Smith: I've been doing public art for ten years, so that work is just one among many. I really like a lot of things about my smaller-scaled work in terms of its formal qualities and its combination of words and images, and I like the intimacy of the scale. But there are things that the smaller work doesn't do it isn't commanding and it's very delicate and not as visually aggressive. Like a lot of other artists in the late seventies and early eighties, I became involved with creating a suitable context for hanging my work, and that drove me to paint images directly on the walls and to play the painted background against the objects in the same figure-ground way that the works themselves were formed of a background of paper and a foreground of collaged objects. That led to environments and then the opportunity to do installations permanently. As I began to do more permanent and public installations, all of which were large-scaled, I had to deal with new issues related to the permanency of the work to think of materials that would hold up and last for a long time. I began to think about architectural materials, all while gradually becoming more competent, until I was able to visualize my work beyond the small, ephemeral form that it had originally taken. Once you start doing public works, you start thinking about how you can win the war of attrition against entropy and vandalism. Then you go from paper to paint to terrazzo to slate to granite … whatever is durable. I've worked in other disciplines before. I have all along worked on graphics, posters, jewelry, and designed things that shared a conceptual orientation with the two-dimensional work, but using found, everyday forms. It just took a little self-confidence and experience to be able to project what I wanted to do out into the world of architecture.

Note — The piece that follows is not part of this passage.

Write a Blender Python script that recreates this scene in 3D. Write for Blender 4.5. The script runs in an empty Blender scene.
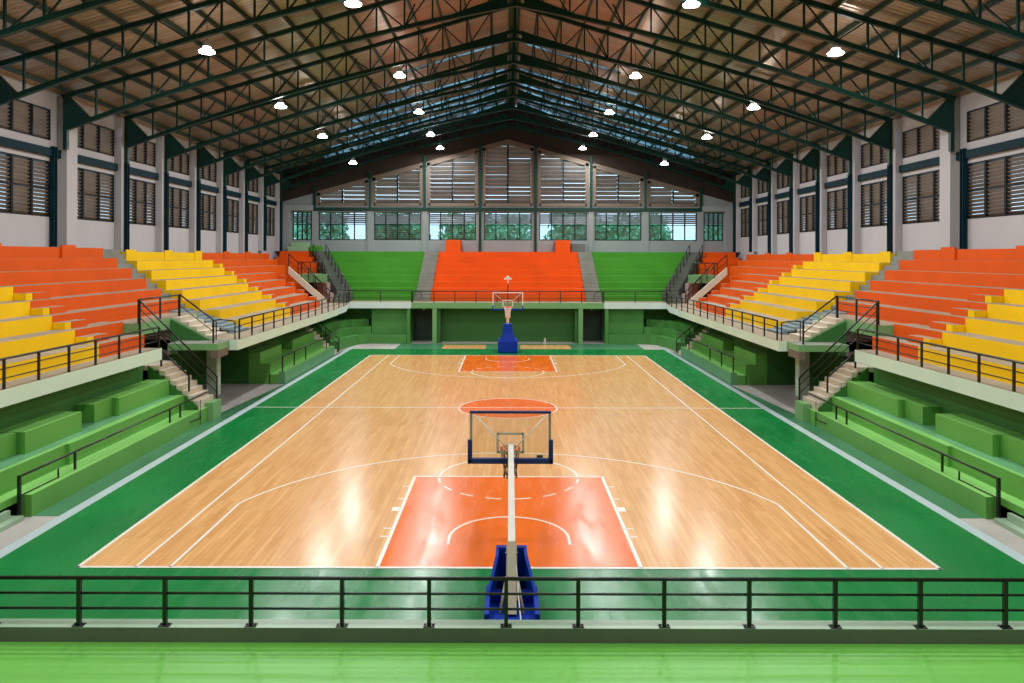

Grynsztejn: Do you see your architectural-scaled works as distinctly different from your smaller works, in subject matter, media, or conceptual underpinning?

Smith: No, I see them as ostensibly the same. The Snake Path is a path formed in the shape of a snake made of slate scales. The piece contains the same paradise imagery as some of my other work, as well as a quotation from Milton's Paradise Lost. The quote is "And wilt thou not be loath / To leave this paradise yet shalt possess / Paradise within thee happier far?" It relates to what we've been talking about, and it is also the perfect quotation for a university campus, because it carries the additional suggestion of the ivory tower environment and the need for personal investigation. The work also has literally built into it a "tree of knowledge" and the Garden of Eden. Formally, it's a very different piece from my smaller two-dimensional work. It's not painted and it doesn't have a frame, but the elements other than that are the same conceptually. Another piece currently in the working-drawings stage is for the new LA convention center, which will include two terrazzo floors, the largest one being 50,000 square feet. It will bear an incredibly oversized map oversized to the point of abstraction of the Pacific Rim. At various locations around the rim will be inlaid medallions with ethnic design motifs corresponding to the different cultures in the region. All the motifs are related in the sense that they're all based on images of the wave, the spiral, or the wheel so that you can sense a commonality of vision shared by these different cultures, and yet you can see their unique differences as well. You can orient yourself based on how well you know what the art of each of these different cultures looks like. This piece is just a different form of what I already do, even though it doesn't have words.

Grynsztejn: Where do you find all your sources?

Smith: Everywhere. I pick things out of the street, go to garage sales, thrift shops and swap meets, and people give me things. A lot of times information and things will come to me and they'll stick with me until I have an opportunity to use them. Things have come along very propitiously, at the right moment, and then lo and behold, an excellent opportunity will present itself that calls for just the right image. I have tons of junk in storage just waiting for the right idea or the right opportunity to present itself. It is a very interactive way to make work, and I think that's another thing that ties my work together. The work that I do is the way I give my life meaning. There's a great Paul Bowles quote that goes, "It takes a lot of energy to invest life with meaning." I think that, in a way, that is how art functions for artists, particularly in what I do, because it is very dependent on chance encounters the things you find and the opportunities that come your way. I think it is a way to make me feel that life is meaningful.

Grynsztejn: Initially your collages seem much tighter, driven by a story line and are very formal and reductive in composition. I think your work has gotten progressively more, as you said, "baroque."

Smith: Yes. Mostly they have gotten more baroque because I had to be really confident that I could do it well on a basic level before making really baroque work. Very often works that are "baroque" are so because the artist's thinking is muddy and the excessiveness covers the fact that the piece doesn't really work. I don't really care if a work is simple or complex, but I am interested in a seamlessness in either case, where the piece looks really easy and natural, like some magical found object that someone happened on with a kind of "Ah-ha!" There is a kind of simple, easy, gentle perfection about it. It doesn't matter how much you have to kill yourself to get to that point as long as the difficulties are all hidden. You want it to look effortless, you want it to look seamless. You want it to look like real life and yet be just a little more profound than real life. You want it to look like it came out of the real world and not like some really fussy thing that can only exist in a high-oxygen artistic milieu. I want my work to be able to exist both in everyday life and as art and have meaning in both environments.